Theoretically, the charterer bargains for the right to select the precise place for loading and discharging its cargo. The shipowner relinquishes its berth selection prerogative in return for the charterer’s acceptance of the risks involved. If the vessel complies with the charterer’s berthing orders and is damaged, the charterer will be liable. The warranty also is based upon the premise that the charterer controls the vessel’s itinerary and is often familiar with port facilities because of business dealings in specific locations.

The majority view recognizes that the charterer’s safe berth warranty is not absolute. If the shipowner or master accepts a berth with knowledge of its unsafe condition, the warranty is voided. Likewise, the warranty is not applicable if there is intervening negligence by the master that involves an unreasonable risk. Hazards avoidable by good navigation or seamanship are not warranted. If however, the master and charterer are both at fault, damages may be divided proportionately.

Occasionally a tribunal may completely reject the warranty concept and adopt the “minority view” on the subject. Under the minority view, the clause merely exonerates the shipowner from any duty to berth its vessel at a location that the master deems unsafe. The master is on the scene and is in the best position to judge the safety of the berth. He is also a navigation expert who knows his vessel’s capabilities. In comparison, the charterer may be a merchant who knows nothing about seamanship and has limited knowledge of the berth’s condition.

The recent Fifth Circuit Ordeina case (913 F.2d 1149) illustrates the minority view-point. A 75-ton loading arm fell 100 feet from a grain elevator and damaged a vessel berthed below. The shipowner successfully sued the charterer at trial based upon the majority view that the charterer warrants the safety of its berth selection. The appeals court reversed and held that the safe berth clause only imposed upon the charterer a duty of using due diligence in selecting a safe berth.

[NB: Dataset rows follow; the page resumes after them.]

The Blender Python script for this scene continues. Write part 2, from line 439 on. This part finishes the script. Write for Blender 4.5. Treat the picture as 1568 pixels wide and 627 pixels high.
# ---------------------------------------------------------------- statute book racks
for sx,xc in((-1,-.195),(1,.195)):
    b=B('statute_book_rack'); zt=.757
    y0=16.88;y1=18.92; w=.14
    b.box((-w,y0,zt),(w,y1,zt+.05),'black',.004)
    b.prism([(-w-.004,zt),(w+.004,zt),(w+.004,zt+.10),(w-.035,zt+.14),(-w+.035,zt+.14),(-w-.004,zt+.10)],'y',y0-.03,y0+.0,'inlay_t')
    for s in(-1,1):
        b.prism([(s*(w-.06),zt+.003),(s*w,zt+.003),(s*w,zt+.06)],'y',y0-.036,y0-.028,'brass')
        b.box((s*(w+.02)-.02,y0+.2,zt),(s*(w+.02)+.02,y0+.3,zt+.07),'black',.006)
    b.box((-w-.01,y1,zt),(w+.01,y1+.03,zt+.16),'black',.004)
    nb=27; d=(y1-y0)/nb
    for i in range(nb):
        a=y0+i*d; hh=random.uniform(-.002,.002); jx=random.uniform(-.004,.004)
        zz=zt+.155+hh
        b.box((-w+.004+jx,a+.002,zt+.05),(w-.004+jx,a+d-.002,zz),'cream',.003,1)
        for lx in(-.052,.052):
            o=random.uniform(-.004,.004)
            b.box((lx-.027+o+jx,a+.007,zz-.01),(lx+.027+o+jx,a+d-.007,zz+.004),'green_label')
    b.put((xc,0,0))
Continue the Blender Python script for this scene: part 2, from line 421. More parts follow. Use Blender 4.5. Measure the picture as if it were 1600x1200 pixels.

The Ordeina case demonstrates that it is impossible to predict with absolute certainty how tribunals will interpret safe berth clauses. In practical terms, this means that if a charterer does not want the exposure of warranty liability associated with safe berth clauses, he must bargain in charter party negotiations to specifically exclude it. However, in doing so, the charterer will be relinquishing the valuable privilege of selecting the precise location for loading and discharging its cargo.